WASHINGTON (Reuters) - Democratic presidential candidate Hillary Clinton said on Sunday the politically damaging "drip, drip, drip" of revelations about her use of a private email server is out of her control and she is unsure when the controversy might end.

Clinton, who has seen her lead shrivel in the race for the 2016 Democratic presidential nomination, said she has tried to be as open as possible and take responsibility for the email flap.

"It is like a drip, drip, drip. That's why I said there is only so much I can control," Clinton told NBC's "Meet the Press."

But asked if she could reassure nervous Democrats that no new email revelations would hit her campaign, she said: "I can't predict to you what the Republicans will come up with, what sort of charges and claims they might make."

Clinton compared criticism about her use of private email instead of a government account while she was secretary of state to the flood of controversies and Republican-led investigations that marked the presidency of her husband Bill Clinton in the 1990s.

"I have been involved from the receiving side in a lot of these accusations," Clinton said. "In fact as you might remember during the 90s there were a bunch of them. All of them turned out to be not true."

Clinton has apologized for the email set-up and said it was a mistake. She gave 55,000 pages of work-related emails to the State Department last year but eliminated about 30,000 emails she said were personal. On Sunday, she said she did not help her lawyers determine which ones to turn over.
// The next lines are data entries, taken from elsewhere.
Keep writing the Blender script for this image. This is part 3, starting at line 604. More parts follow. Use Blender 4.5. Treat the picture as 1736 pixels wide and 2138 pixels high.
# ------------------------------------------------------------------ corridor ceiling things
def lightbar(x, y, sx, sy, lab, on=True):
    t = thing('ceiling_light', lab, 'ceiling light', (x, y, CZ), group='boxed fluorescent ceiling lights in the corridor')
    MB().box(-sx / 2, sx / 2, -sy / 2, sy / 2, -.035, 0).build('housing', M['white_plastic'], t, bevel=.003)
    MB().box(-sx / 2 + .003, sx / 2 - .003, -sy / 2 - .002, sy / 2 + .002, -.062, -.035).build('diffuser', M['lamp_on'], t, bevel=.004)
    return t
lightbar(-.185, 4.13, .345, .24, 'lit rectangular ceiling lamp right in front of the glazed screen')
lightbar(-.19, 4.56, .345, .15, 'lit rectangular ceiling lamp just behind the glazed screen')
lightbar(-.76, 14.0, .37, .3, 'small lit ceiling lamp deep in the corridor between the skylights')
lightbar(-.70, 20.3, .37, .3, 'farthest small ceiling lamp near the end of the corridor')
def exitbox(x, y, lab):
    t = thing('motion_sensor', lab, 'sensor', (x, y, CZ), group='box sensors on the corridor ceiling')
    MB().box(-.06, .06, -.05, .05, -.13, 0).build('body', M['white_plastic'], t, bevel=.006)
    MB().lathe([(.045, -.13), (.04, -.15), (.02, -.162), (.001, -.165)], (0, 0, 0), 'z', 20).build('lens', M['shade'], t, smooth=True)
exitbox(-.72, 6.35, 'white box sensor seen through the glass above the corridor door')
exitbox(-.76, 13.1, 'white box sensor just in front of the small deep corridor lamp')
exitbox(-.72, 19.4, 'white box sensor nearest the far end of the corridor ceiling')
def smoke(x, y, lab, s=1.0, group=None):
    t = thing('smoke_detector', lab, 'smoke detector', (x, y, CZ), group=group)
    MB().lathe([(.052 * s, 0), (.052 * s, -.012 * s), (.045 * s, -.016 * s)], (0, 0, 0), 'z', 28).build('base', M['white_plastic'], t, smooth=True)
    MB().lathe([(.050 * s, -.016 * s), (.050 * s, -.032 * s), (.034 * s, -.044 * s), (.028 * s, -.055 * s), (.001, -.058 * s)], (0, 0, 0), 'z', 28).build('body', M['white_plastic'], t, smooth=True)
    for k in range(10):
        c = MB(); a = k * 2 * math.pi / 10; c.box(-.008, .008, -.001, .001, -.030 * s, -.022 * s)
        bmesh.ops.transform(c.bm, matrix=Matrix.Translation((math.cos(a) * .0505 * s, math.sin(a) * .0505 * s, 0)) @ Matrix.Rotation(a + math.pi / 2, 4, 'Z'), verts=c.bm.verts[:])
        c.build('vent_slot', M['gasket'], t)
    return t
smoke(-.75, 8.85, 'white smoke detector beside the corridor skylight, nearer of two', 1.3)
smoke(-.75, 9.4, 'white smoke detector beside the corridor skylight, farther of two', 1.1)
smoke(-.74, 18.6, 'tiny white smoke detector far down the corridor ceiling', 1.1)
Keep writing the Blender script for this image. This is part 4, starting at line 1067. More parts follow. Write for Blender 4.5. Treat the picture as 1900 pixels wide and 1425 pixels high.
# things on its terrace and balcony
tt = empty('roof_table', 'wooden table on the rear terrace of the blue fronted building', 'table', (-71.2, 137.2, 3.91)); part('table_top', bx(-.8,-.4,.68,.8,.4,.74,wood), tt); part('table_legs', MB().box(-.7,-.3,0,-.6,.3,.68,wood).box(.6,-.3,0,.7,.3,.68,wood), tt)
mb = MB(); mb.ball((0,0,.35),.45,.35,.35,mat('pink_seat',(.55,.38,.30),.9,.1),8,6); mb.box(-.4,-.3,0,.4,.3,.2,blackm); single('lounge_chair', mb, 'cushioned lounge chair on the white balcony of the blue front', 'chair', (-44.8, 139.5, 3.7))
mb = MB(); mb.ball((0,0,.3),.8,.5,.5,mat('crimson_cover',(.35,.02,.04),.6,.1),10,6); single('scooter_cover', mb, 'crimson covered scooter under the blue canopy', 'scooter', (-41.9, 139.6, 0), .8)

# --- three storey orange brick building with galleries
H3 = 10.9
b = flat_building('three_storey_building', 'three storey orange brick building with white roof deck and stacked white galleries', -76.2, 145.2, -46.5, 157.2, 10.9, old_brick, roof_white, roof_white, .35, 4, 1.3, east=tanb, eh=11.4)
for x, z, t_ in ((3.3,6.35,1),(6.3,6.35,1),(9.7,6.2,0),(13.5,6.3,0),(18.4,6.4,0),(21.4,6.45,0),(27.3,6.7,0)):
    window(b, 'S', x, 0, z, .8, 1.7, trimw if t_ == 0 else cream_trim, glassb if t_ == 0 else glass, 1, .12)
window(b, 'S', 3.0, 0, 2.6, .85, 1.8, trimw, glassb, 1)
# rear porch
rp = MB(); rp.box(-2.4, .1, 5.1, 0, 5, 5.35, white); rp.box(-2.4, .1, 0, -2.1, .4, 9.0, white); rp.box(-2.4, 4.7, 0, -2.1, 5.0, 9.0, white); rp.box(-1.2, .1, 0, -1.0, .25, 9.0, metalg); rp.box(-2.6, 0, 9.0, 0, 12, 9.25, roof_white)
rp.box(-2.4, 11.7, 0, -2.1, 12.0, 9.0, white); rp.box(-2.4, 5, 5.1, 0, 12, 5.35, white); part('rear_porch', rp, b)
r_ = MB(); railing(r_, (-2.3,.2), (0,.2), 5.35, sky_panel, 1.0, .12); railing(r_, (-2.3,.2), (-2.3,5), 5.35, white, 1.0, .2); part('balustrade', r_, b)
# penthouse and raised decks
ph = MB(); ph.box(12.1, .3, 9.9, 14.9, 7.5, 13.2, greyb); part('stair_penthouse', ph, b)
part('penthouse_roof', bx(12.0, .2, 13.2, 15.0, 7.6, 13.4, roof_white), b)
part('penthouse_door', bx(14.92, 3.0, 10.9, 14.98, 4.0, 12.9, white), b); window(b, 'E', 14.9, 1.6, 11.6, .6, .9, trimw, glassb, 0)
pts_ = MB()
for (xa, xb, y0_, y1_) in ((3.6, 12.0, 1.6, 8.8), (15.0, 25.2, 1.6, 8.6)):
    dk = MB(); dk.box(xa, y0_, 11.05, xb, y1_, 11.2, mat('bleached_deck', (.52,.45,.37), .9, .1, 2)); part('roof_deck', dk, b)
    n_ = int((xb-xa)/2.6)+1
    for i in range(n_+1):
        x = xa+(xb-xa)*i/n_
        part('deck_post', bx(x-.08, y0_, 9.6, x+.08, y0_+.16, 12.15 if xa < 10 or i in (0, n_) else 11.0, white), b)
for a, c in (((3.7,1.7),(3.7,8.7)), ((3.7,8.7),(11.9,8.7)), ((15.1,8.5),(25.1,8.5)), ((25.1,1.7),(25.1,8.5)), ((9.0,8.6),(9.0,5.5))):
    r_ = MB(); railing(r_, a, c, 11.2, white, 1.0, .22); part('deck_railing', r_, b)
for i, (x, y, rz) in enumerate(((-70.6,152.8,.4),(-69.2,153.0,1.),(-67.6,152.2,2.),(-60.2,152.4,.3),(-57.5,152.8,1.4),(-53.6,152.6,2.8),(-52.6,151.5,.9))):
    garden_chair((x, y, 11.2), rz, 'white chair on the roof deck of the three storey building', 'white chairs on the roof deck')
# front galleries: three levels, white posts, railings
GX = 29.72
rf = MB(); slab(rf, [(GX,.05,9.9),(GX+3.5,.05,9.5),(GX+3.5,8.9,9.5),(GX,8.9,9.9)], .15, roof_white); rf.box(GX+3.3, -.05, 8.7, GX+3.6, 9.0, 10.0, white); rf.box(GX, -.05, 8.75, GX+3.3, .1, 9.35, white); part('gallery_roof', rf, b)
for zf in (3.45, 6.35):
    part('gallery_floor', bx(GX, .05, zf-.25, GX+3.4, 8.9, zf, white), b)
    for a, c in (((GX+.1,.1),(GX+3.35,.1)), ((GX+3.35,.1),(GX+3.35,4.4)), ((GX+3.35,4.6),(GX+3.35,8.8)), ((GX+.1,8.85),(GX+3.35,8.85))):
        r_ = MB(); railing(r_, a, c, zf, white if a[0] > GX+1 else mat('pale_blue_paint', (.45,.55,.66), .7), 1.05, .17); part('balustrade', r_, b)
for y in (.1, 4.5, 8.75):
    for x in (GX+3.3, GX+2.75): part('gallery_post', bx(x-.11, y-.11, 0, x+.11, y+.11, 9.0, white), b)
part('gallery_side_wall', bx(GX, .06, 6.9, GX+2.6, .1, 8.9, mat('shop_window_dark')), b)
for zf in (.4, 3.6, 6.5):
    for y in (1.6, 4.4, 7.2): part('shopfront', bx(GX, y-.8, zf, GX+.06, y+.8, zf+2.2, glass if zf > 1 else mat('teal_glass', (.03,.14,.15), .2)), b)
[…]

"I did not want to be looking over their shoulder," she said, calling accusations she was trying to avoid transparency laws "ridiculous".

A new Wall Street Journal/NBC News poll on Sunday found Clinton's lead over top rival Bernie Sanders, a U.S. senator from Vermont, has dwindled to 7 percentage points, 42 percent to 35 percent, amid the controversy.

Asked about the hit in polls, Clinton said "what I have tried to do in explaining this is provide more transparency and more information than anybody I'm aware of who has ever served in government."

The most recent revelation was a report on Friday about an email exchange with former CIA Director, retired Gen. David Petraeus, that she did not turn over, and which occurred before she said she had set up her personal account.

Clinton said the private server was already in her house because her husband had set it up after leaving office, and she just added her account to it.

"What we had available at the time was turned over," she said. "I wasn't that focused on my email server."